April 06, 2007|Michael Ordona | Special to The Times

There are buckets of blood in "Hoboken Hollow." Actual buckets. Plural. The movie is an unapologetic excuse to display a seemingly endless parade of dismemberments, electric shocks, stabbings, rape and cannibalism. If only the filmmakers had torn into the story with the bloodthirsty zeal they do the characters' bodies.

Drifters are lured to a Texas ranch by the promise of work but are instead made slaves, tortured by the psychotic family who run the place, ending up smoked and cured. The film owes much to the "Texas Chainsaw Massacre" franchise, apparently repayable by the pound (of flesh).

The movie's not a mystery, as there are no clues to unravel. Nor is it a thriller, because although these able-bodied young men outnumber their barely sentient captors, they refuse to work together to escape. No, it's simply a festival of suffering -- by both victims and audience.
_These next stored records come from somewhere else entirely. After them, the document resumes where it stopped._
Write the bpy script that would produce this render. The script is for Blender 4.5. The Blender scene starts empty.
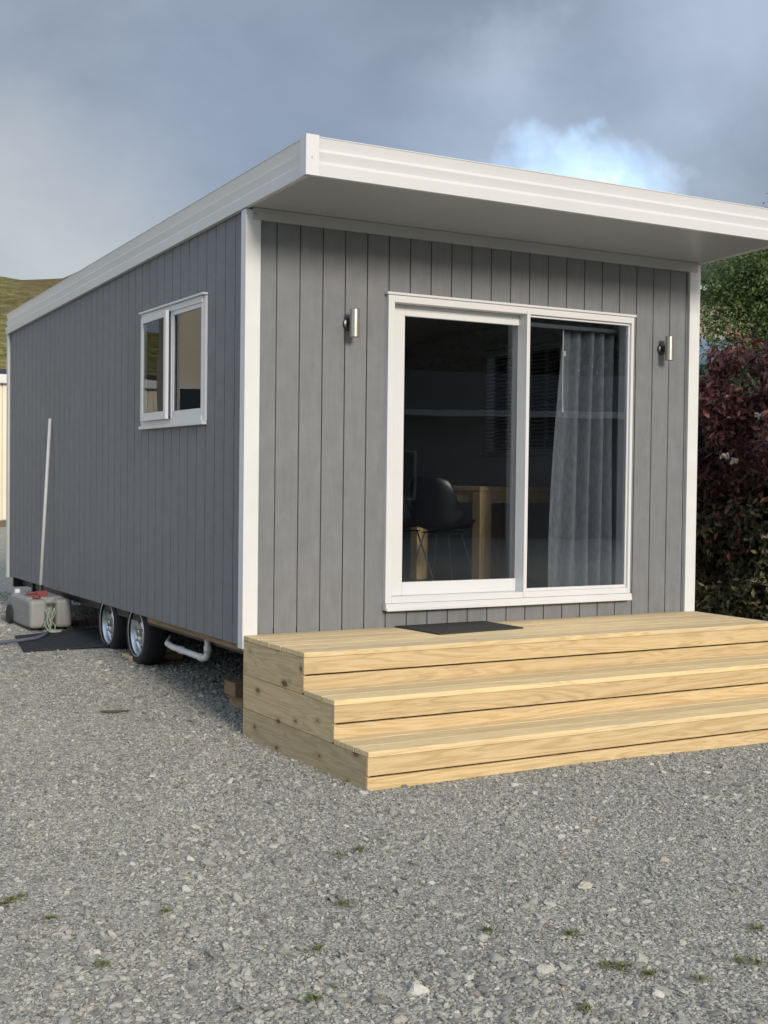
import bpy, bmesh, math, random
import numpy as np
from mathutils import Vector, Matrix, noise as mnoise
rad = math.radians
rng = np.random.default_rng(7)
random.seed(7)
S = bpy.context.scene
COL = S.collection

# ------------------------------------------------------------------ helpers
class MB:
    def __init__(s): s.v = []; s.f = []
    def add(s, vs, fs):
        n = len(s.v); s.v += [tuple(v) for v in vs]; s.f += [tuple(i + n for i in f) for f in fs]; return s
    def box(s, x0, x1, y0, y1, z0, z1):
        return s.add([(x0,y0,z0),(x1,y0,z0),(x1,y1,z0),(x0,y1,z0),(x0,y0,z1),(x1,y0,z1),(x1,y1,z1),(x0,y1,z1)],
                     [(0,3,2,1),(4,5,6,7),(0,1,5,4),(1,2,6,5),(2,3,7,6),(3,0,4,7)])
    def hexa(s, p): # 8 points: bottom 4 ccw, top 4
        return s.add(p, [(0,3,2,1),(4,5,6,7),(0,1,5,4),(1,2,6,5),(2,3,7,6),(3,0,4,7)])
    def tube(s, pts, r, seg=10, cap=True):
        pts = [Vector(p) for p in pts]; n = len(pts); base = len(s.v)
        up = None
        for i, p in enumerate(pts):
            d = (pts[min(i+1,n-1)] - pts[max(i-1,0)]).normalized()
            if up is None:
                up = Vector((0,0,1)) if abs(d.z) < .9 else Vector((1,0,0))
            a = d.cross(up).normalized(); b = a.cross(d).normalized(); up = b
            rr = r[i] if isinstance(r, (list,tuple)) else r
            for k in range(seg):
                t = 2*math.pi*k/seg
                s.v.append(tuple(p + a*math.cos(t)*rr + b*math.sin(t)*rr))
        for i in range(n-1):
            for k in range(seg):
                k2 = (k+1) % seg
                s.f.append((base+i*seg+k, base+i*seg+k2, base+(i+1)*seg+k2, base+(i+1)*seg+k))
        if cap:
            s.f.append(tuple(base+k for k in range(seg))[::-1]); s.f.append(tuple(base+(n-1)*seg+k for k in range(seg)))
        return s
    def lathe(s, prof, axis='x', c=(0,0,0), seg=40, close=False):
        base = len(s.v); n = len(prof)
        for k in range(seg):
            t = 2*math.pi*k/seg; ct, st = math.cos(t), math.sin(t)
            for (a, r) in prof:
                if axis == 'x': q = (c[0]+a, c[1]+r*ct, c[2]+r*st)
                elif axis == 'y': q = (c[0]+r*st, c[1]+a, c[2]+r*ct)
                else: q = (c[0]+r*ct, c[1]+r*st, c[2]+a)
                s.v.append(q)
        for k in range(seg):
            k2 = (k+1) % seg
            for i in range(n if close else n-1):
                j = (i+1) % n
                s.f.append((base+k*n+i, base+k2*n+i, base+k2*n+j, base+k*n+j))
        return s
    def extrude_x(s, prof, x0, x1):  # prof: (y,z)
        n = len(prof); b = len(s.v)
        for x in (x0, x1): s.v += [(x, y, z) for y, z in prof]
        s.f += [(b+i, b+(i+1) % n, b+n+(i+1) % n, b+n+i) for i in range(n)]
        s.f += [tuple(range(b, b+n))[::-1], tuple(range(b+n, b+2*n))]
        return s
    def extrude_y(s, pf, y0, y1):   # pf(y) -> list of (x,z)
        p0, p1 = pf(y0), pf(y1); n = len(p0); b = len(s.v)
        s.v += [(x, y0, z) for x, z in p0] + [(x, y1, z) for x, z in p1]
        s.f += [(b+i, b+(i+1) % n, b+n+(i+1) % n, b+n+i) for i in range(n)]
        s.f += [tuple(range(b, b+n))[::-1], tuple(range(b+n, b+2*n))]
        return s

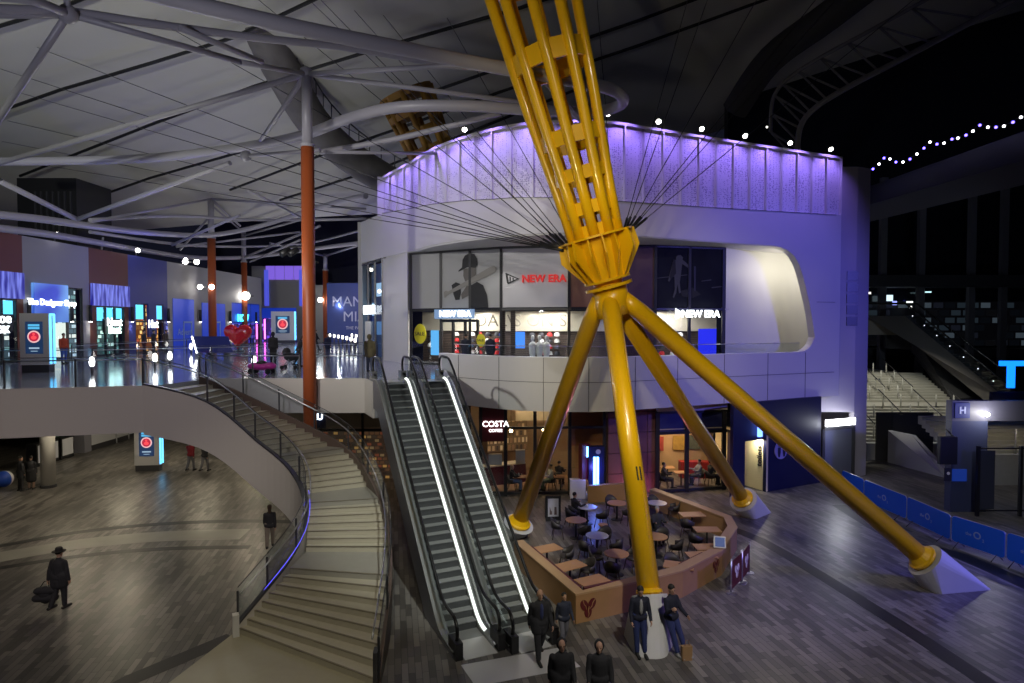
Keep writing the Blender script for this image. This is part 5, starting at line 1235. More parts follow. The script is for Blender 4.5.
    # eyes, brows and mouth
    if near:
        for sd in (-1,1):
            m = M(); m.ball(hm((sd*.03,-.083,.025)), (.013,.007,.008), 8, 5)
            for i, v in enumerate(m.v): m.v[i] = v*S
            m.build('eye', hairD, t)
        m = M(); capsule(m, hm((-.02,-.088,-.055)), hm((.02,-.088,-.055)), .005, .005, 6)
        for i, v in enumerate(m.v): m.v[i] = v*S
        m.build('mouth', mat('lips', (.3,.1,.09), .5), t)
    # trousers
    m = M(); b = bulk
    for sd in (-1,1):
        capsule(m, J['hip%d'%sd], J['kn%d'%sd], .105*b, .078*b); capsule(m, J['kn%d'%sd], J['an%d'%sd]+(J['kn%d'%sd]-J['an%d'%sd])*.1, .078*b, .062*b)
    capsule(m, up_((-.07,0,.96)), up_((.07,0,.96)), .135*b, .135*b, 12, .85)
    for i, v in enumerate(m.v): m.v[i] = v*S
    fuse(m, 'trousers', cloth('%.2f_%.2f_%.2f' % legs_c, legs_c), vox, t, 2)
    # shoes
    for sd in (-1,1):
        a_, tt = J['an%d'%sd], J['toe%d'%sd]; hl = a_+(a_-tt)*V((.35,.35,0))+V((0,0,-.045)); m = M(); capsule(m, V((hl.x,hl.y,tt.z+.01)), tt+(tt-a_)*V((.2,.2,0)), .045, .042, 10); capsule(m, a_+V((0,0,.02)), V((a_.x,a_.y,tt.z+.02)), .05, .048)
        for v in m.v:
            v.z = max(v.z, tt.z-.035)
        for i, v in enumerate(m.v): m.v[i] = v*S
        m.smooth = True; m.sm = [True]*len(m.f); m.build('shoe', cloth('shoe%.2f' % shoe[0], shoe), t)
    # jacket or coat with sleeves
    m = M()
    capsule(m, up_((0,.0,.98)), up_((0,.0,1.28)), .165*b, .185*b, 16, .78, (1,0,0)); capsule(m, up_((0,0,1.39)), up_((sw*.8,0,1.335)), .092, .078); capsule(m, up_((0,0,1.39)), up_((-sw*.8,0,1.335)), .092, .078)
    capsule(m, up_((-.06,0,.93)), up_((.06,0,.93)), .155*b, .155*b, 14, .85); capsule(m, up_((0,.01,1.4)), up_((0,.012,1.465)), .08, .068)
    for sd in (-1,1):
        capsule(m, J['sh%d'%sd], J['el%d'%sd], .07*b, .057*b); capsule(m, J['el%d'%sd], J['wr%d'%sd], .058*b, .044*b)
    if coat:
        for sd in (-1,1): capsule(m, J['hip%d'%sd]+V((0,0,.06)), J['hip%d'%sd].lerp(J['kn%d'%sd], coat), .145*b, .135*b, 14)
        capsule(m, hip+V((0,.0,-.1)), (J['hip-1'].lerp(J['kn-1'], coat)+J['hip1'].lerp(J['kn1'], coat))/2, .16*b, .15*b, 14)
    if hood:
        m.ball(hm((0,.07,.015)), (.115,.11,.14), 12, 8)
    for i, v in enumerate(m.v): m.v[i] = v*S
    fuse(m, 'coat' if coat else 'jacket', cloth('%.2f_%.2f_%.2f' % top, top), vox, t, 5)
    if shirt:
        m = M(); m.ball(up_((0,-.115*b,1.24)), (.055,.06,.20), 10, 8)
        for i, v in enumerate(m.v): m.v[i] = v*S
        m.build('shirt_front', cloth('shirt%.2f' % shirt[0], shirt), t)
    # hair / hat
    hm_ = hc or hairD
    if not hood or hair == 'long':
        m = M()
        if hair == 'bald':
            for sd in (-1,1): m.ball(hm((sd*.06,.04,.0)), (.028,.055,.045), 8, 6)
        else:
            m.ball(hm((0,.025,.05)), (.09,.098,.092), 14, 8)
            if hair == 'long': capsule(m, hm((0,.06,.0)), hm((0,.085,-.17)), .082, .06, 10, .6)
        for i, v in enumerate(m.v): m.v[i] = v*S
        fuse(m, 'hair', hm_, .018, t, 2)
    if hat:
        m = M(); m.lathe([(.095,.0),(.175,-.005),(.18,.005),(.098,.02),(.092,.09),(.07,.12),(.01,.125)], hm((0,.01,.07)), 20, hm((0,0,1))-hm((0,0,0)))
        for i, v in enumerate(m.v): m.v[i] = v*S
        m.build('hat', hairD, t)
    t.rotation_euler = (tip, 0, math.radians(face)); t.location = loc
    t['_hand'] = 0; del t['_hand']
    J2 = {k: t.matrix_basis @ (V(J[k])*S) for k in ('wr-1','wr1')}
    return t, J2
BK = (.022,.022,.026); NV = (.015,.018,.04)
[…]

The most shocking thing about "Hoboken Hollow" may not be its incessant brutality, nor its almost sexual fascination with same, nor even that it seems to be loosely based on an actual 1980s case -- but that the cast includes Dennis Hopper, Michael Madsen, C. Thomas Howell and Robert Carradine.

Writer-director-producer Glen Stephens does occasionally have grim fun, but something as irredeemably sadistic as this packaged as entertainment is almost depressing.